>> Start

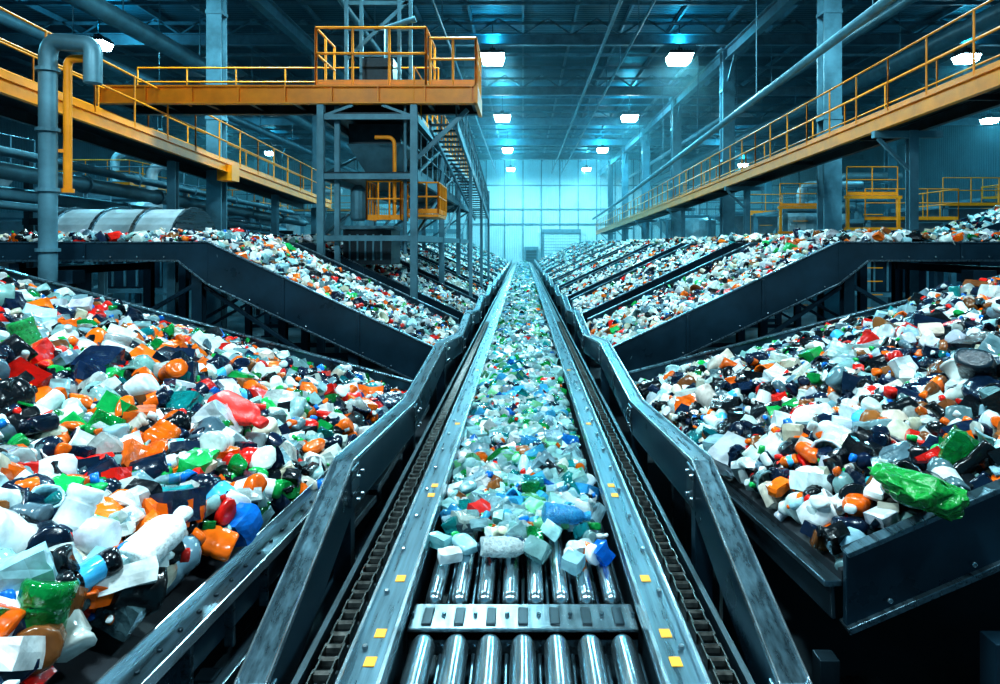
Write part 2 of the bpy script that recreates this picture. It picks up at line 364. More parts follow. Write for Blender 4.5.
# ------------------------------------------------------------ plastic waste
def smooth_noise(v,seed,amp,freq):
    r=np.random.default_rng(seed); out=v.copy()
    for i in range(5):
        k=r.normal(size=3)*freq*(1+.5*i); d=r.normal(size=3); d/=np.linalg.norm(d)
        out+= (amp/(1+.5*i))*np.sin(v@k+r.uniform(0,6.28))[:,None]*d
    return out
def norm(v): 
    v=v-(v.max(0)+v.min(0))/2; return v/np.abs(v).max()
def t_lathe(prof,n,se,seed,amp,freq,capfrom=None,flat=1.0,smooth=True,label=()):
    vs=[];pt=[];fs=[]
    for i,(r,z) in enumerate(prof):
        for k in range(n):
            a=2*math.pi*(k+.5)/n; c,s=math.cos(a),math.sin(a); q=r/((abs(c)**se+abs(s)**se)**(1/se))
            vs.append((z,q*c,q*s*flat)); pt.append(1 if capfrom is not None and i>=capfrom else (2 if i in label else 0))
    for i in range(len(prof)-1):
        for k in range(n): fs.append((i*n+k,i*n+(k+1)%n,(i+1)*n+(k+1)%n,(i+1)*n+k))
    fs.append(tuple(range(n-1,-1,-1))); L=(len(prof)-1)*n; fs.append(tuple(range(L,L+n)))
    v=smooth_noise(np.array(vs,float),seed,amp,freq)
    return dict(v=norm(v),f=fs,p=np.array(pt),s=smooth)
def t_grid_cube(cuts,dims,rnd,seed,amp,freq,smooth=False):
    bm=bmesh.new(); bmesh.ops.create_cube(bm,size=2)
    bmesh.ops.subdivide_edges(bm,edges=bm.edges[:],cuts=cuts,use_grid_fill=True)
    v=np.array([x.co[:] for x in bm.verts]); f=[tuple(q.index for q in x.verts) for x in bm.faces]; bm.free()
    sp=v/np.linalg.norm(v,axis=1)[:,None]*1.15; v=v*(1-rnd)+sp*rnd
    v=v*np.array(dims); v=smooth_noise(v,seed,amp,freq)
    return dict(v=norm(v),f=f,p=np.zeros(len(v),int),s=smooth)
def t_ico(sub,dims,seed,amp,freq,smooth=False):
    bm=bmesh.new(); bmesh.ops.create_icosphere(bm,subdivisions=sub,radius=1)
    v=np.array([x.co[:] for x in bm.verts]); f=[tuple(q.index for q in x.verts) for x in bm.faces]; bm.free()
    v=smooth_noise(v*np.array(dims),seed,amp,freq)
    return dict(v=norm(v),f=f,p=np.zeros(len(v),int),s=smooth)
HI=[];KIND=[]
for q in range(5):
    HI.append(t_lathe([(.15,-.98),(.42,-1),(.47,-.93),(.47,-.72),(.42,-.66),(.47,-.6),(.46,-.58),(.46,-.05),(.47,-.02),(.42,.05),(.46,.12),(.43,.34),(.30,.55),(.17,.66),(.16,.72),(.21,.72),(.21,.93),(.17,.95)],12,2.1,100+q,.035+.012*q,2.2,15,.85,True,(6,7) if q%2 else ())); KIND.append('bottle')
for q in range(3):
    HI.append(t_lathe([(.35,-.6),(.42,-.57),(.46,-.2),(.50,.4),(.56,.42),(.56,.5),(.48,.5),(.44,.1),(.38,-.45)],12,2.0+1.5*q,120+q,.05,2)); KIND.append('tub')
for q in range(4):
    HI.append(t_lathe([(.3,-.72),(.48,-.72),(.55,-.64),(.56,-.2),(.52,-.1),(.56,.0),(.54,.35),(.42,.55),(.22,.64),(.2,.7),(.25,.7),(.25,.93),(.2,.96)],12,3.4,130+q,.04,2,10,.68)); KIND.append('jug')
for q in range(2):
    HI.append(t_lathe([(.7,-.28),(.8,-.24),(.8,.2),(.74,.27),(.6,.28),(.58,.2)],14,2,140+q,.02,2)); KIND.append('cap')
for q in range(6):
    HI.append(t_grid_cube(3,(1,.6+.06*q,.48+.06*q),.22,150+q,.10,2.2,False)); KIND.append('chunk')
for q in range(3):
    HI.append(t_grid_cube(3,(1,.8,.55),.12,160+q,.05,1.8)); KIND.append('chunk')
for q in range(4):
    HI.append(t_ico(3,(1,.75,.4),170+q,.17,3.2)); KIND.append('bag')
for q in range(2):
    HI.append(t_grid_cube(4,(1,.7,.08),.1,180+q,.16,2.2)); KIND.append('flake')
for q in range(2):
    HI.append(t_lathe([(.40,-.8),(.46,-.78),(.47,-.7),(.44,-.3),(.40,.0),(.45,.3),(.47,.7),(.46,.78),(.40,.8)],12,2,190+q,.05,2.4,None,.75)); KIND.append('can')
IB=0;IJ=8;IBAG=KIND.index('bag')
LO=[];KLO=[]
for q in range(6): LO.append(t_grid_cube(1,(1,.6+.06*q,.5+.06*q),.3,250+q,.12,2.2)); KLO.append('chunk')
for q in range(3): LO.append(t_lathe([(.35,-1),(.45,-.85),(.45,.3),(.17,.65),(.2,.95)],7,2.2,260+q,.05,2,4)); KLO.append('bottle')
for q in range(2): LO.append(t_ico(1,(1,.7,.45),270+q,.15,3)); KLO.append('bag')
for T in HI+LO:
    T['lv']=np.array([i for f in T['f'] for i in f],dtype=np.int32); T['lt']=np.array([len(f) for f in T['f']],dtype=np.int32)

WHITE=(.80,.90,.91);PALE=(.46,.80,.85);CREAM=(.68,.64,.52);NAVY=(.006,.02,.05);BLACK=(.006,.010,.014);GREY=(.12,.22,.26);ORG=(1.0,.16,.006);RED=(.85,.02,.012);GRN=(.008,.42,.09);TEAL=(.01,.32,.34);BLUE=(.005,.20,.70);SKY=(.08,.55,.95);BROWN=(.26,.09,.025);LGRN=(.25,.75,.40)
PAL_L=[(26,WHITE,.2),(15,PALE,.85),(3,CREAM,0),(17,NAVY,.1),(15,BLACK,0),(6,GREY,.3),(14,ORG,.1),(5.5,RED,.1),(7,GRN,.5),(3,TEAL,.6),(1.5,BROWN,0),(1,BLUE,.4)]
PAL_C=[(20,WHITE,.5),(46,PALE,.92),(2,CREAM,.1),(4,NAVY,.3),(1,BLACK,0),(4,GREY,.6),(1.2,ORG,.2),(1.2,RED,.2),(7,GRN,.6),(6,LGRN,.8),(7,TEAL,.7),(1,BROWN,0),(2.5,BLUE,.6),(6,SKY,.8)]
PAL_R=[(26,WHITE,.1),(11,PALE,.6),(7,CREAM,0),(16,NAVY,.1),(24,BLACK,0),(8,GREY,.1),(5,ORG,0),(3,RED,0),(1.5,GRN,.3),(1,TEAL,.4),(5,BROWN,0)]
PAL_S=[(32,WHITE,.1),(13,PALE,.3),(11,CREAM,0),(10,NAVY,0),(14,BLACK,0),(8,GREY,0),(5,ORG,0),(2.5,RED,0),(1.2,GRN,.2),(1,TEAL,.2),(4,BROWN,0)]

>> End

» Instructions to follow
Retype each line of the listing above word for word. Exclude the pictures.

» Finished answer
Write part 2 of the bpy script that recreates this picture. It picks up at line 364. More parts follow. Write for Blender 4.5.
# ------------------------------------------------------------ plastic waste
def smooth_noise(v,seed,amp,freq):
    r=np.random.default_rng(seed); out=v.copy()
    for i in range(5):
        k=r.normal(size=3)*freq*(1+.5*i); d=r.normal(size=3); d/=np.linalg.norm(d)
        out+= (amp/(1+.5*i))*np.sin(v@k+r.uniform(0,6.28))[:,None]*d
    return out
def norm(v): 
    v=v-(v.max(0)+v.min(0))/2; return v/np.abs(v).max()
def t_lathe(prof,n,se,seed,amp,freq,capfrom=None,flat=1.0,smooth=True,label=()):
    vs=[];pt=[];fs=[]
    for i,(r,z) in enumerate(prof):
        for k in range(n):
            a=2*math.pi*(k+.5)/n; c,s=math.cos(a),math.sin(a); q=r/((abs(c)**se+abs(s)**se)**(1/se))
            vs.append((z,q*c,q*s*flat)); pt.append(1 if capfrom is not None and i>=capfrom else (2 if i in label else 0))
    for i in range(len(prof)-1):
        for k in range(n): fs.append((i*n+k,i*n+(k+1)%n,(i+1)*n+(k+1)%n,(i+1)*n+k))
    fs.append(tuple(range(n-1,-1,-1))); L=(len(prof)-1)*n; fs.append(tuple(range(L,L+n)))
    v=smooth_noise(np.array(vs,float),seed,amp,freq)
    return dict(v=norm(v),f=fs,p=np.array(pt),s=smooth)
def t_grid_cube(cuts,dims,rnd,seed,amp,freq,smooth=False):
    bm=bmesh.new(); bmesh.ops.create_cube(bm,size=2)
    bmesh.ops.subdivide_edges(bm,edges=bm.edges[:],cuts=cuts,use_grid_fill=True)
    v=np.array([x.co[:] for x in bm.verts]); f=[tuple(q.index for q in x.verts) for x in bm.faces]; bm.free()
    sp=v/np.linalg.norm(v,axis=1)[:,None]*1.15; v=v*(1-rnd)+sp*rnd
    v=v*np.array(dims); v=smooth_noise(v,seed,amp,freq)
    return dict(v=norm(v),f=f,p=np.zeros(len(v),int),s=smooth)
def t_ico(sub,dims,seed,amp,freq,smooth=False):
    bm=bmesh.new(); bmesh.ops.create_icosphere(bm,subdivisions=sub,radius=1)
    v=np.array([x.co[:] for x in bm.verts]); f=[tuple(q.index for q in x.verts) for x in bm.faces]; bm.free()
    v=smooth_noise(v*np.array(dims),seed,amp,freq)
    return dict(v=norm(v),f=f,p=np.zeros(len(v),int),s=smooth)
HI=[];KIND=[]
for q in range(5):
    HI.append(t_lathe([(.15,-.98),(.42,-1),(.47,-.93),(.47,-.72),(.42,-.66),(.47,-.6),(.46,-.58),(.46,-.05),(.47,-.02),(.42,.05),(.46,.12),(.43,.34),(.30,.55),(.17,.66),(.16,.72),(.21,.72),(.21,.93),(.17,.95)],12,2.1,100+q,.035+.012*q,2.2,15,.85,True,(6,7) if q%2 else ())); KIND.append('bottle')
for q in range(3):
    HI.append(t_lathe([(.35,-.6),(.42,-.57),(.46,-.2),(.50,.4),(.56,.42),(.56,.5),(.48,.5),(.44,.1),(.38,-.45)],12,2.0+1.5*q,120+q,.05,2)); KIND.append('tub')
for q in range(4):
    HI.append(t_lathe([(.3,-.72),(.48,-.72),(.55,-.64),(.56,-.2),(.52,-.1),(.56,.0),(.54,.35),(.42,.55),(.22,.64),(.2,.7),(.25,.7),(.25,.93),(.2,.96)],12,3.4,130+q,.04,2,10,.68)); KIND.append('jug')
for q in range(2):
    HI.append(t_lathe([(.7,-.28),(.8,-.24),(.8,.2),(.74,.27),(.6,.28),(.58,.2)],14,2,140+q,.02,2)); KIND.append('cap')
for q in range(6):
    HI.append(t_grid_cube(3,(1,.6+.06*q,.48+.06*q),.22,150+q,.10,2.2,False)); KIND.append('chunk')
for q in range(3):
    HI.append(t_grid_cube(3,(1,.8,.55),.12,160+q,.05,1.8)); KIND.append('chunk')
for q in range(4):
    HI.append(t_ico(3,(1,.75,.4),170+q,.17,3.2)); KIND.append('bag')
for q in range(2):
    HI.append(t_grid_cube(4,(1,.7,.08),.1,180+q,.16,2.2)); KIND.append('flake')
for q in range(2):
    HI.append(t_lathe([(.40,-.8),(.46,-.78),(.47,-.7),(.44,-.3),(.40,.0),(.45,.3),(.47,.7),(.46,.78),(.40,.8)],12,2,190+q,.05,2.4,None,.75)); KIND.append('can')
IB=0;IJ=8;IBAG=KIND.index('bag')
LO=[];KLO=[]
for q in range(6): LO.append(t_grid_cube(1,(1,.6+.06*q,.5+.06*q),.3,250+q,.12,2.2)); KLO.append('chunk')
for q in range(3): LO.append(t_lathe([(.35,-1),(.45,-.85),(.45,.3),(.17,.65),(.2,.95)],7,2.2,260+q,.05,2,4)); KLO.append('bottle')
for q in range(2): LO.append(t_ico(1,(1,.7,.45),270+q,.15,3)); KLO.append('bag')
for T in HI+LO:
    T['lv']=np.array([i for f in T['f'] for i in f],dtype=np.int32); T['lt']=np.array([len(f) for f in T['f']],dtype=np.int32)

WHITE=(.80,.90,.91);PALE=(.46,.80,.85);CREAM=(.68,.64,.52);NAVY=(.006,.02,.05);BLACK=(.006,.010,.014);GREY=(.12,.22,.26);ORG=(1.0,.16,.006);RED=(.85,.02,.012);GRN=(.008,.42,.09);TEAL=(.01,.32,.34);BLUE=(.005,.20,.70);SKY=(.08,.55,.95);BROWN=(.26,.09,.025);LGRN=(.25,.75,.40)
PAL_L=[(26,WHITE,.2),(15,PALE,.85),(3,CREAM,0),(17,NAVY,.1),(15,BLACK,0),(6,GREY,.3),(14,ORG,.1),(5.5,RED,.1),(7,GRN,.5),(3,TEAL,.6),(1.5,BROWN,0),(1,BLUE,.4)]
PAL_C=[(20,WHITE,.5),(46,PALE,.92),(2,CREAM,.1),(4,NAVY,.3),(1,BLACK,0),(4,GREY,.6),(1.2,ORG,.2),(1.2,RED,.2),(7,GRN,.6),(6,LGRN,.8),(7,TEAL,.7),(1,BROWN,0),(2.5,BLUE,.6),(6,SKY,.8)]
PAL_R=[(26,WHITE,.1),(11,PALE,.6),(7,CREAM,0),(16,NAVY,.1),(24,BLACK,0),(8,GREY,.1),(5,ORG,0),(3,RED,0),(1.5,GRN,.3),(1,TEAL,.4),(5,BROWN,0)]
PAL_S=[(32,WHITE,.1),(13,PALE,.3),(11,CREAM,0),(10,NAVY,0),(14,BLACK,0),(8,GREY,0),(5,ORG,0),(2.5,RED,0),(1.2,GRN,.2),(1,TEAL,.2),(4,BROWN,0)]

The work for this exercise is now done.